Chamber Chat - End of Year Inventory

Dec 09

By Meg Moss

 

With the holidays upon us, increased sales are helping put many retailers in the black. While this is great news, there is one major task left to do. Count your inventory.

 

This is the time of year that all retail businesses – big and small – need to complete their inventory for year-end tax requirements and financial statements. It’s not the most fun task, but is certainly essential.

 

In addition to those tax requirements, there are several other reasons that it is good to do that year-end product count. Entrepreneur did an article called “What You Need to Know About Managing Retail Inventory”, and it outlined a few of those “other reasons”. First, theft control.
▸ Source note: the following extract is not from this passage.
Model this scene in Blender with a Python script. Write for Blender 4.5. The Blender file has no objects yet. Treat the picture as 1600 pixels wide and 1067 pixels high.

Physical counts of products are a great way to make sure that sales match order information, and that there are no differences due to employee or customer theft. According to FitSmallBusiness,   shoplifting accounts for around 37% of retail loss in the United States. There are several ways to reduce your vulnerability. Store organization is one of them. Keep an open floor layout so that most items are visible, and utilize mirrors as needed. Also keep most often, or most easily stolen items close to the register, and have your checkout counter near the front of the store. Additionally, educate your employees on what to look for, such as bulky clothing and switched tags.

 

Secondly, Entrepreneur says that another good reason for end of year inventory is for better customer service. Having a good picture of what inventory you have on hand helps make sure you can meet your customer’s needs, and stock up on things that are low in inventory.

 

Evaluate your sales. Another good reason for inventory counts. It’s a great opportunity to look back at the year and evaluate what products are selling and which might be worth dropping from your inventory all together. While this should be evaluated throughout the year, this time of year gives you a full twelve month history.

 

The North Carolina Retail Merchants Association provides tips on the task of physical inventory counts. First, schedule accordingly. It is a time-consuming process, but shutting everything down will affect your revenue. So first, clean up by getting everything in order. That way there’s no wasted time locating misplaced or mislabeled boxes. Organize products on shelves leading up to the count will make everything run more smoothly.

 

The NC Retailers Association also suggestions creating a map of the store or warehouse and divide the work between employees. Plan and assign tasks and create checklists for each employee. “Staff-up” to make sure you have enough people to handle the counts during the time slot you’ve allowed. Also, schedule employees to work in teams of two to make sure of accuracy. Sadly, according to the National Retail Federation, employee theft is the number one cause of inventory shrinkage.

 

Year-end inventory counts can be overwhelming, but with the right preparation and methods, it doesn’t have to be as bad as it sounds. Happy counting!